Colgate Reaches Deal to End Sit-In

September 29, 2014

A student sit-in at Colgate University came to an end Friday after administrators released a detailed 21-point plan that the university called a "roadmap to the future." The demonstration, which grew to include at least 350 students and had just entered its fifth day, was meant to raise awareness about how minority students were treated by other students on the predominantly white campus and to convince the administration to do more to improve the climate and increase diversity. 

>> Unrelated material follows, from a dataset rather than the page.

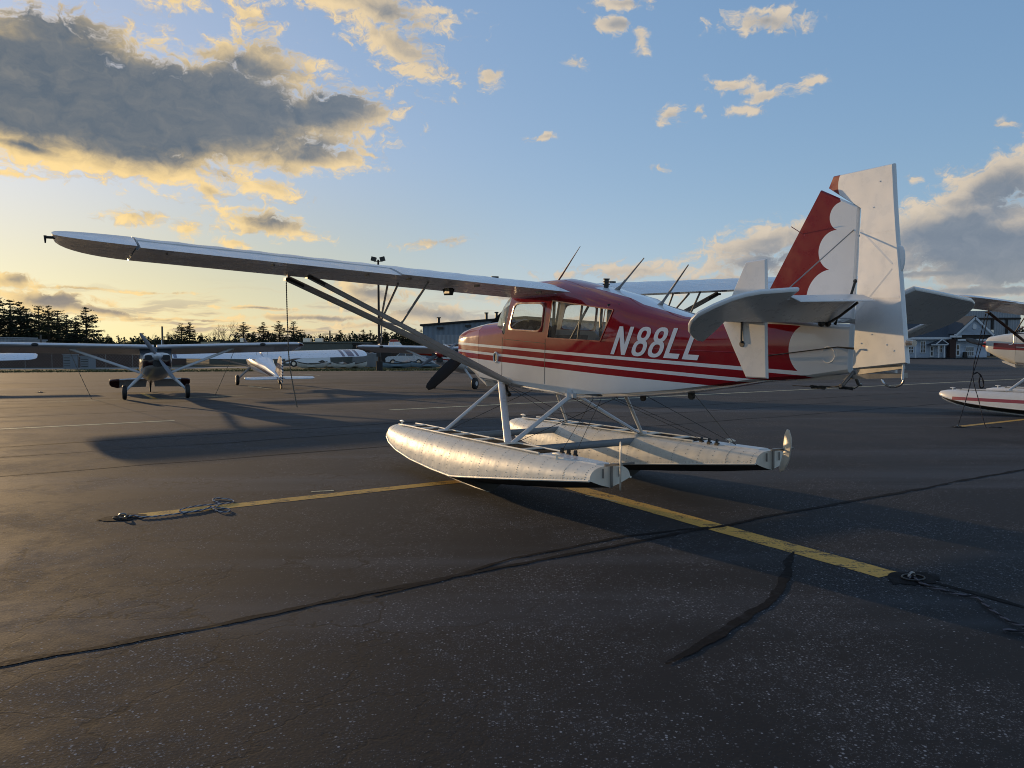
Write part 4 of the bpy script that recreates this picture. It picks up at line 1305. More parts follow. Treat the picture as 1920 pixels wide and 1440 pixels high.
tie_down(gp(230, 971), .22, .17, 'dark round tie-down anchor at the sunlit end of the yellow line, blue rope tied on')
tie_down(gp(1712, 1085), .24, .15, 'dark round tie-down anchor at the near end of the long yellow line')
tie_down(gp(1797, 801), .18, .14, 'tie-down anchor beside the white and red floatplane')
tie_down(gp(76, 736), .2, .15, 'distant tie-down anchor under the silver taildragger wing')
# ropes: two laid strands
M['rope_white'] = simple('white_rope_yarn', (.46, .48, .50), .85, vary=.2); M['rope_blue'] = simple('blue_rope_yarn', (.03, .07, .16), .85, vary=.2)
M['rope_dark'] = simple('dark_rope_yarn', (.016, .016, .022), .9, vary=.2); M['rope_grey'] = simple('pale_rope_yarn', (.12, .115, .14), .85, vary=.2)
M['rope_tan'] = simple('grey_tan_rope_yarn', (.20, .18, .15), .9, vary=.2)
def smooth_path(pts, n=8):
    pts = [Vector(p) for p in pts]; out = []
    for i in range(len(pts) - 1):
        p0, p1, p2, p3 = pts[max(i - 1, 0)], pts[i], pts[i + 1], pts[min(i + 2, len(pts) - 1)]
        for k in range(n):
            t = k / n
            out.append(.5 * ((2 * p1) + (p2 - p0) * t + (2 * p0 - 5 * p1 + 4 * p2 - p3) * t * t + (3 * p1 - p0 - 3 * p2 + p3) * t ** 3))
    out.append(pts[-1]); return out
def rope(name, pts, r, m1, m2, label, lay=.11, cat='rope', group=None, n=8):
    root = empty(name, loc=(pts[0][0], pts[0][1], 0))
    tag(root, label, cat, group)
    sp = smooth_path(pts, n); L = 0
    # resample finely
    fine = [sp[0]]
    for a, b in zip(sp[:-1], sp[1:]):
        m = max(1, int((b - a).length / (lay / 7)))
        for i in range(1, m + 1): fine.append(a.lerp(b, i / m))
    st = [[], []]
    for i, p in enumerate(fine):
        if i: L += (p - fine[i - 1]).length
        d = (fine[min(i + 1, len(fine) - 1)] - fine[max(i - 1, 0)]).normalized()
        a = d.cross(Vector((0, 0, 1)))
        if a.length < .2: a = d.cross(Vector((1, 0, 0)))
        a.normalize(); b = a.cross(d)
        for k in (0, 1):
            t = 2 * math.pi * L / lay + k * math.pi
            st[k].append(p + (a * math.cos(t) + b * math.sin(t)) * r * .55 - Vector((pts[0][0], pts[0][1], 0)))
    for k, m in ((0, m1), (1, m2)):
        q = MB(); q.tube(st[k], r * .62, 6); q.build('rope_strand', m, root, smooth=60)
    return root
def gl(px, z=.014):
    return [gp(u, v, z) for u, v in px]
rope('tie_down_rope', gl([(241, 968), (252, 966), (265, 969), (300, 967), (345, 961), (392, 953), (412, 945), (399, 938), (406, 934), (430, 936), (438, 940), (420, 944), (395, 946), (366, 949), (343, 954), (337, 958), (352, 960), (380, 956), (396, 950), (402, 955), (416, 960), (430, 958), (427, 954), (404, 952)]), .0075, M['rope_white'], M['rope_blue'], 'blue and white rope lying in loops across the yellow line', lay=.10, group='tie-down ropes')
rope('tie_down_rope', gl([(1704, 1084), (1712, 1080), (1722, 1090), (1745, 1100), (1770, 1107), (1800, 1115), (1830, 1120), (1850, 1137), (1875, 1154), (1900, 1168), (1945, 1180), (1930, 1186), (1905, 1183), (1880, 1180)]), .0085, M['rope_grey'], M['rope_dark'], 'dark and pale twisted rope lying beyond the end of the long yellow line', lay=.13, group='tie-down ropes')
pm = plane_matrix()
a_ = pm @ P(-.03, 3.145, -.03)
rope('hanging_rope', [a_, a_ + Vector((0, 0, -.1)), a_ + Vector((.006, .0, -.5)), a_ + Vector((.03, -.03, -.9)), Vector((-2.33, 8.55, 1.03))], .0065, M['rope_tan'], M['rope_tan'], 'thin rope hanging free from the big floatplane wing strut', lay=.05, group='tie-down ropes')
# ------------------------------------------------------------------ parked aircraft further off
def mat_livery(name, base, bands, rough=.25, coat=.3):
    """paint with straight stripes: bands = [(z0, z1, colour)] along the body"""
    m, t, b = principled(name, base, rough, 0, coat)
    tc = t.new('ShaderNodeTexCoord').outputs['Object']
    x, y, z = t.sep(tc)
    c = base
    for z0, z1, col, x0, x1, sl in bands:
        zz = t.m('ADD', z, t.m('MULTIPLY', x, sl))
        f = t.m('MULTIPLY', band(t, zz, z0, z1), band(t, x, x0, x1))
        c = t.mix(f, c, col)
    n = t.noise(tc, 4, 4, .6)
    f = t.lin(n, .25, .75, .9, 1.04)
    t.link(t.mix(1.0, c, t.comb(f, f, f), 'MULTIPLY'), b.inputs['Base Color'])
    return m
def rr_section(x, w, z0, z1, n=14, e=.55):
    zc, h = (z0 + z1) / 2, (z1 - z0) / 2
    out = []
    for k in range(n):
        a = 2 * math.pi * k / n
        c, s = math.cos(a), math.sin(a)
        out.append((x, w * math.copysign(abs(c) ** e, c), zc + h * math.copysign(abs(s) ** e, s)))
    return out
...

The plan says that Colgate will install security cameras on campus buses, where racist, sexist, and homophobic slurs have been directed at students; revise its hiring practices so that job postings encourage candidates to describe their strengths with "teaching diverse student populations and in promoting a diverse and inclusive" environment; and develop and carry out diversity training for admissions and financial aid staff. Though a key request from students, the university will not require faculty to go through diversity training, keeping the training voluntary but reworking sessions so that they are more structured and accessible to faculty. Colgate will also expand its bystander intervention programs -- designed to address sexual assault -- to include sessions about unconscious bias, communication across differences, and respect in the workplace. 

"Colgate must fulfill its promise of being an inclusive institution for students of all backgrounds," the Association of Critical Collegians, the student group that led the sit-in, said in a statement. "Our hope moving forward is that this new action plan will create lasting change in our campus community."